A common design mistake is to over-engineer the model and under-engineer the library. The agent that quotes a clean, well-indexed policy library with a basic model outperforms the agent that wraps a frontier model around a messy SharePoint folder, every time. Pick which problem you are actually solving before you pick a stack.

Type 3: Status updates

Has my promotion been approved. When does my new hire start. What is the status of my expense report. The information exists; the user just cannot find it without three clicks and a tab. A tracker or notifier agent reads from business process status, the in-box, or the case-management system and answers in plain language, ideally proactively (pushing an update when something moves rather than waiting to be asked). The risk on this pattern is low as long as the agent calls Workday's existing security model rather than implementing its own access logic, but "user sees a status they shouldn't" is the most common way early agents leak information they should not, so the security path goes in on day one rather than version two.

Type 4: Advice and decision support

The user needs guidance to make a choice that depends on both rules and judgement. "Which job profile should I pick for this new role?" "Is this candidate strong enough to extend an offer?" "What should I say in my year-end review for an underperforming team member?" The answer is not a fact retrievable from a policy. It is a recommendation shaped by context.

The cleanest pattern is a coach or advisor agent with a human in the loop. The agent mixes Workday signals (skills cloud, benchmarks, organisational data) with retrieved guidance from internal playbooks and templates. It explains the options. It drafts the message. It does not make the decision. Under the EU AI Act, most of these sit in the high-risk classification, which means documented assessments, human oversight, and transparency to the employee. Treat advice agents as high-risk by default. The agent suggests, the manager or HRBP decides, the decision gets logged. Design the human-in-the-loop step to be useful, not ceremonial. A manager who clicks through it as ceremony will eventually trust the agent more than they should.

The best advice agent is the one that helps a human make a better decision, not the one that delivers the most confident answer.

Type 5: Problem analysis and complex cases

Something is broken or unclear and needs investigation: a paycheck discrepancy, the same complaint logged three times, the system keeps assigning the wrong manager.

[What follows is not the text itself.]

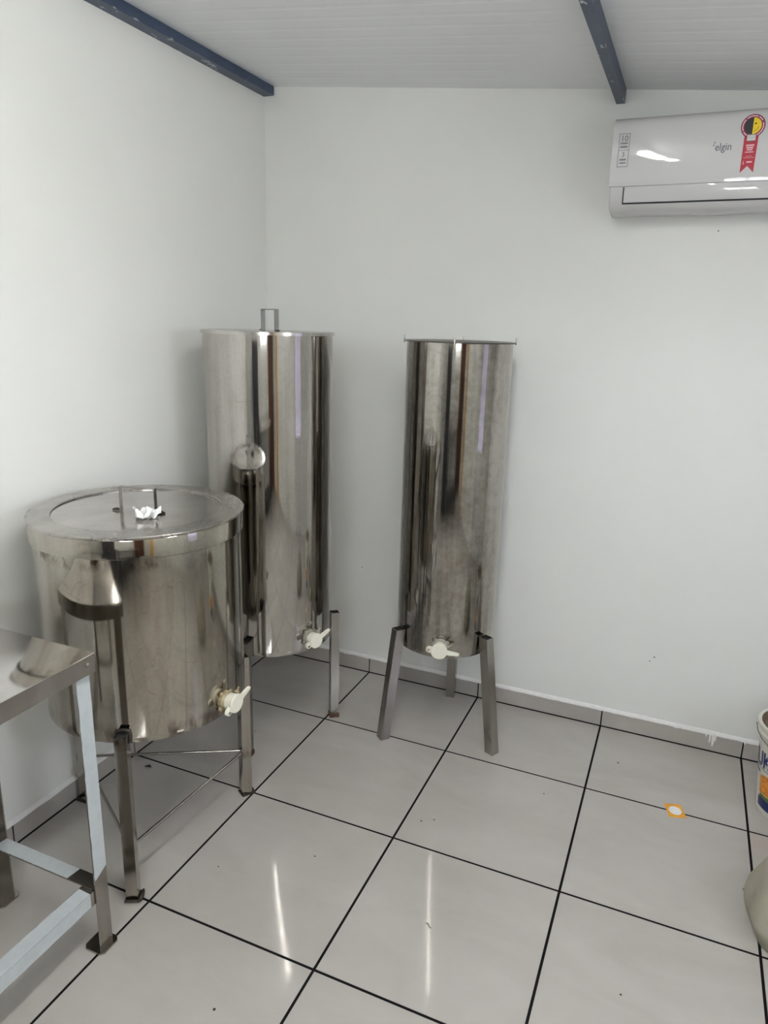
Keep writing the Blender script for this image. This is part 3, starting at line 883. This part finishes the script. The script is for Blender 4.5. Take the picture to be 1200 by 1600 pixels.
# efficiency seal: ribbon with a round half black, half yellow bulb emblem
SU, SV, SR = 2.0690, 2.4920, 0.0375
def circ_pts(u, v, r, a0=0, a1=360, n=40): return [(u + r * math.cos(R(a0 + (a1 - a0) * k / n)), v + r * math.sin(R(a0 + (a1 - a0) * k / n))) for k in range(n + (a1 - a0 < 360))]
seal = ac_poly([[(2.0465, 2.474), (2.0905, 2.474), (2.0895, 2.3475), (2.0685, 2.3690), (2.0475, 2.3475)]], 'ribbon_seal', M['crimson'])
ac_poly([circ_pts(SU, SV, SR)], 'seal_ring', M['maroon'], seal, 0.0009)
mb = MB()
for (a0, a1) in ((-62, 18), (30, 62), (68, 130), (138, 205), (212, 240)):
    n = 12
    A = [mb.bm.verts.new(acp(SU + 0.0335 * math.cos(R(a0 + (a1 - a0) * k / n)), SV + 0.0335 * math.sin(R(a0 + (a1 - a0) * k / n)), 0.0012)) for k in range(n + 1)]
    B = [mb.bm.verts.new(acp(SU + 0.0300 * math.cos(R(a0 + (a1 - a0) * k / n)), SV + 0.0300 * math.sin(R(a0 + (a1 - a0) * k / n)), 0.0012)) for k in range(n + 1)]
    for k in range(n): mb.bm.faces.new((A[k], A[k + 1], B[k + 1], B[k]))
mb.build('ring_lettering', M['pink'], seal)
ac_poly([circ_pts(SU, SV + 0.0005, 0.0262, 90, 270)], 'seal_dark_half', M['black'], seal, 0.0013)
ac_poly([circ_pts(SU, SV + 0.0005, 0.0262, -90, 90)], 'seal_yellow_half', M['yellow'], seal, 0.0013)
mb = MB()
mb.bm.faces.new([mb.bm.verts.new(acp(u, v, 0.0016)) for u, v in circ_pts(SU + 0.0075, SV + 0.0075, 0.0030, 0, 360, 14)])
for a0 in range(-78, -8, 10):
    mb.bm.faces.new([mb.bm.verts.new(acp(SU + r * math.cos(R(a)), SV + 0.001 + r * math.sin(R(a)), 0.0016)) for r, a in ((0.0165, a0), (0.0178, a0), (0.0178, a0 + 10), (0.0165, a0 + 10))])
mb.build('seal_marks', M['black'], seal)
ac_poly([rect(2.0555, 2.4475, 2.0820, 2.4655)], 'seal_socket', M['whiteprint'], seal, 0.0016)
ac_poly([rect(2.0555, 2.4475 + 0.004 * k, 2.0820, 2.4487 + 0.004 * k) for k in range(1, 5)] + [[(2.059, 2.4475), (2.079, 2.4475), (2.074, 2.4435), (2.064, 2.4435)]], 'socket_threads', M['logo'], seal, 0.0019)
ac_poly([rect(2.056, 2.4300, 2.081, 2.4350), rect(2.058, 2.4225, 2.079, 2.4275), rect(2.060, 2.4165, 2.077, 2.4205), rect(2.0555, 2.4100, 2.0815, 2.4130), rect(2.052, 2.3935, 2.085, 2.3945), rect(2.058, 2.3985, 2.079, 2.3995), rect(2.064, 2.3785, 2.081, 2.3830), rect(2.0515, 2.3745, 2.0575, 2.3762), rect(2.0535, 2.3745, 2.0555, 2.3845)], 'ribbon_lettering', M['pink'], seal, 0.0012)

# ------------------------------------------------------------------ pail at the right edge
px_, py_ = 2.545, -0.315
pb = empty('plastic_pail', (px_, py_, 0))
tag(pb, 'white plastic pail with navy lettering and food print, brown residue inside', 'bucket')
PH, RB, RT = 0.372, 0.112, 0.146
def pr(z): return RB + (RT - RB) * z / PH
MB().lathe([(0.0, 0.004), (RB - 0.01, 0.004), (RB - 0.006, 0.0), (RB, 0.003)] + [(pr(z), z) for z in (0.02, 0.1, 0.2, 0.3)] + [(pr(0.325), 0.325), (RT + 0.004, 0.328), (RT + 0.005, 0.336), (RT - 0.001, 0.340), (RT + 0.001, 0.355), (RT + 0.008, 0.358), (RT + 0.009, 0.370), (RT + 0.004, 0.374), (RT - 0.003, 0.371), (RT - 0.006, 0.30), (RB - 0.004, 0.01), (0.0, 0.009)], 72).build('body', M['bucket'], pb, 40)
MB().lathe([(0.0, 0.330)] + [(0.02 * k, 0.330 + (0.003 if k % 2 else -0.002)) for k in range(1, 7)] + [(0.131, 0.340), (0.1415, 0.366), (0.1395, 0.34), (0.0, 0.318)], 56).build('residue', M['brown'], pb, 50)
def wrap(az_deg, z, off=0.0006): 
    r = pr(z) + off
    return Vector((r * math.cos(R(az_deg)), r * math.sin(R(az_deg)), z))
def wrap_patch(name, f, mat, n=16, m=6, off=0.0006, parent=pb):
    """f(s, t) -> (azimuth, z) for s, t in 0..1"""
    mb = MB()
    gr = [[mb.bm.verts.new(wrap(*f(i / n, j / m), off)) for j in range(m + 1)] for i in range(n + 1)]
    for i in range(n):
        for j in range(m): mb.bm.faces.new((gr[i][j], gr[i + 1][j], gr[i + 1][j + 1], gr[i][j + 1]))
    return mb.build(name, mat, parent)
lab = text_mesh('SUK', 0.092, lambda x, y: wrap(-163 + math.degrees(x * 0.68 / 0.128), 0.226 + y), 'pail_lettering', M['navy'], pb, 0.003)
wrap_patch('food_print', lambda s, t: (-160 + 78 * s, 0.086 + 0.085 * t * (0.55 + 0.45 * math.sin(math.pi * min(1, s + 0.25)))), M['orange'], 24, 6)
wrap_patch('leaf_print', lambda s, t: (-158 + 40 * s, 0.066 + 0.018 * t), M['green'], 16, 2)
wrap_patch('navy_band', lambda s, t: (-163 + 76 * s, 0.028 + 0.042 * t - 0.01 * s), M['navy'], 20, 3, 0.0009)
wrap_patch('navy_stripe', lambda s, t: (-196 + 34 * s, 0.178 - 0.012 * s + 0.010 * t), M['navy'], 12, 2, 0.0009)
wrap_patch('fine_print', lambda s, t: (-186 + 44 * s, 0.1905 - 0.004 * s + 0.004 * t), M['print'], 12, 1, 0.0009)
ha = R(-101 - 84)
mb = MB()
pts = []
for k in range(13):
    t = k / 12 * math.pi
    pts.append(Vector(((RT + 0.010) * math.cos(ha + t), (RT + 0.010) * math.sin(ha + t), 0.345 - 0.045 * math.sin(t))))
mb.tube(pts, 0.0022, 6)
mb.build('wire_handle', M['screw'], pb, 50)

# ------------------------------------------------------------------ limp sack at the right edge
rnd = random.Random(8)
mb = MB()
bmesh.ops.create_icosphere(mb.bm, subdivisions=5, radius=1.0)
for v in mb.bm.verts:
    n = v.co.copy()
    a = math.atan2(n.y, n.x)
    z = n.z * 0.5 + 0.5
    prof_r = (1 - z) ** 0.42 * (0.86 + 0.35 * z) if z > 0.02 else 0.80
    fold = 0.035 * math.sin(7 * a + 3 * z) + 0.05 * noise.noise(n * 1.8) + 0.02 * noise.noise(n * 5)
    rr = math.hypot(n.x, n.y)
    k = (prof_r * (0.94 + fold) if rr > 1e-5 else 0)
    s = 1.0 if z > 0.25 else 0.86 + 0.14 * (z / 0.25)
    v.co = Vector((0.245 * k * s * n.x / max(rr, 1e-5), 0.235 * k * s * n.y / max(rr, 1e-5), 0.30 * max(0.0, z - 0.03) * (1 + 0.12 * noise.noise(n * 1.3)))) if rr > 0.12 or z > 0.5 else Vector((0.245 * n.x * 5, 0.235 * n.y * 5, 0.0))
sk = mb.build('sack', M['sack'], smooth=80)
sk.location = (2.548, -0.965, 0)
tag(sk, 'limp khaki sack slumped on the floor at the right edge', 'sack')

# ------------------------------------------------------------------ floor sticker, specks and scrap
q = [(2.097, -0.474), (2.158, -0.456), (2.182, -0.532), (2.120, -0.552)]
cxs, cys = sum(a for a, b in q) / 4, sum(b for a, b in q) / 4
mb = MB()
mb.prism([(a - cxs, b - cys) for a, b in q][::-1], 0.0, 0.0008)
st = mb.build('label_sticker', M['amber'])
st.location = (cxs, cys, 0.0002)
tag(st, 'small amber square label with a white oval lying on the floor', 'label')
MB().lathe([(0.0, 0.0009), (1.0, 0.0009), (1.0, 0.0012), (0.0, 0.0012)], 32, Matrix.Rotation(R(10), 4, 'Z') @ Matrix.Diagonal((0.0235, 0.026, 1, 1))).build('white_oval', M['whiteprint'], st)

rnd = random.Random(5)
speck = None
for (x, y, s) in ((0.364, -0.741, 0.8), (0.707, -1.494, 0.8), (1.258, -0.982, 1.0), (1.300, -0.955, 0.9), (1.903, -0.271, 1.2), (2.021, -1.42, 1.0), (0.983, -1.312, 0.9), (1.01, -1.929, 1.3), (2.364, -0.837, 0.9), (1.65, -0.62, 0.8)):
    if speck is None:
        mb = MB()
        bmesh.ops.create_icosphere(mb.bm, subdivisions=1, radius=0.0032)
        for v in mb.bm.verts: v.co = Vector((v.co.x * rnd.uniform(0.7, 1.4), v.co.y * rnd.uniform(0.7, 1.3), max(0, v.co.z * 0.45 + 0.001)))
        speck = mb.build('dirt_speck', M['dirt'])
        o = speck
    else: o = copy_obj(speck)
    o.location = (x, y, 0.0)
    o.scale = (s, s, s)
    o.rotation_euler = (0, 0, rnd.uniform(0, 6))
    tag(o, 'tiny dark speck of dirt on the floor tiles', 'speck', 'dirt specks on the floor')
mb = MB()
mb.tube([(-0.014, -0.006, 0.004), (-0.005, 0.001, 0.005), (0.004, 0.003, 0.006), (0.013, 0.001, 0.004)], [0.002, 0.004, 0.005, 0.002], 8)
lf = mb.build('dry_leaf_scrap', M['dirt'], smooth=60)
lf.location = (0.113, -1.157, 0.0)
tag(lf, 'small dark curled scrap on the floor under the low tank', 'debris')
mb = MB()
mb.tube([(-0.014, 0.008, 0.001), (-0.004, 0.004, 0.0035), (0.004, -0.004, 0.002), (0.012, -0.006, 0.0025)], [0.001, 0.0025, 0.002, 0.0012], 6)
sp = mb.build('plastic_scrap', M['greyplastic'], smooth=60)
sp.location = (1.448, -1.424, 0.0)
tag(sp, 'tiny pale plastic scrap on the floor in front of the narrow tank', 'debris')

# wall screws and specks on the back wall
scr = None
for x, z, s in ((0.54, 0.584, 1.0), (1.989, 0.395, 1.0), (1.972, 0.372, 0.8), (2.008, 2.185, 0.8)):
    if scr is None:
        scr = MB().lathe([(0.0, 0.0), (0.004, 0.0), (0.0035, 0.0012), (0.0, 0.0016)], 12, Matrix.Rotation(R(90), 4, 'X')).build('screw_head', M['print'], wb_)
        o = scr
    else: o = copy_obj(scr, wb_)
    o.location = (x, 0.0082, z)
    o.scale = (s, s, s)

# ------------------------------------------------------------------ lamp and added fill lamp on the middle purlin (above and behind the frame)
def batten(y, n, label):
    lp = empty('ceiling_lamp', (1.61, y, 2.651))
    tag(lp, label, 'lamp', 'batten lamps under the middle beam')
    hl = n * 0.35
    MB().box((-0.022, -hl, -0.022), (0.022, hl, 0.0), bevel=0.004).build('housing', M['alu'], lp)
    for k in range(n):
        ya = -hl + 0.7 * k + 0.02
        MB().box((-0.03, ya, -0.078), (0.03, ya + 0.66, -0.0222), bevel=0.012).build('diffuser', M['lampglow'], lp)
batten(-2.18, 2, 'long white batten lamp under the middle navy roof beam, mirrored in the air conditioner')
batten(-4.15, 1, 'short added batten lamp at the rear end of the middle navy roof beam')  # unseen fill lamp, added to lighten the back wall beside the narrow tank

# ------------------------------------------------------------------ furniture added behind the camera as dark shapes for the tanks to mirror
cb = empty('added_cabinet', (1.05, ROOM_Y + 0.25, 0))
tag(cb, 'tall dark cabinet added by the rear wall, seen only mirrored in the tanks', 'cabinet')
MB().box((-0.3, -0.24, 0.0), (0.3, 0.20, 1.62), bevel=0.004).build('body', M['cabinet'], cb)
for xa, xb, hx in ((-0.295, -0.003, -0.03), (0.003, 0.295, 0.03)):
    dr = MB().box((xa, 0.2005, 0.04), (xb, 0.22, 1.60), bevel=0.003).build('door', M['cabinet'], cb)
    MB().box((hx - 0.006, 0.22, 0.75), (hx + 0.006, 0.24, 0.92), bevel=0.002).build('handle', M['screw'], dr)
bn = empty('added_bench', (2.1, ROOM_Y + 0.32, 0))
tag(bn, 'dark low bench added by the rear wall, seen only mirrored in the tanks', 'bench')
MB().box((-0.65, -0.3, 0.86), (0.65, 0.3, 0.90), bevel=0.004).build('bench_top', M['leg'], bn)
MB().box((-0.6, -0.28, 0.15), (0.6, 0.26, 0.19), bevel=0.004).build('shelf', M['cabinet'], bn)
for sx in (-0.62, 0.62):
    for sy in (-0.27, 0.27): MB().box((sx - 0.02, sy - 0.02, 0.0), (sx + 0.02, sy + 0.02, 0.8598)).build('leg', M['cabinet'], bn)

The pattern is an investigator or triage agent, usually built as a multi-agent setup with a supervisor coordinating specialised sub-agents (payroll-data, policy, case-history) that collect context and propose likely causes. These are the easiest agents to over-build. Start with narrow problem categories where the inputs are well-defined, resist building a general HR investigator until two or three specific ones have shipped, and keep a human owner on every case. The agent's output is one input to their investigation, not the conclusion.

How to use this in practice

Three things change when you label your agent use cases with these types. First, the design conversation gets shorter because the pattern is already obvious from the label. A transaction agent has a known shape. So does a knowledge agent. You stop reinventing the wheel for each use case.

Second, the governance conversation gets cleaner. Knowledge and status agents are usually low-risk and can ship with light review. Advice and complex-case agents are usually high-risk and need the full assessment. Transaction agents sit in the middle. Your AI governance board can have a useful, fast conversation when each new use case arrives with its type already attached.

Third, the portfolio conversation makes sense. Most mature HR agent portfolios end up with a mix: several knowledge agents, two or three status trackers, a handful of transaction helpers, one or two well-governed advice agents, and a small number of investigator agents in specific domains. The mix is a feature, not a mess. The types help you see whether the mix is healthy.

If you cannot label each candidate use case with one of these five types in about fifteen minutes, the use case is probably not ready for design yet. It needs another conversation with the people who actually do the work, not another whiteboard with the team that wants to build it.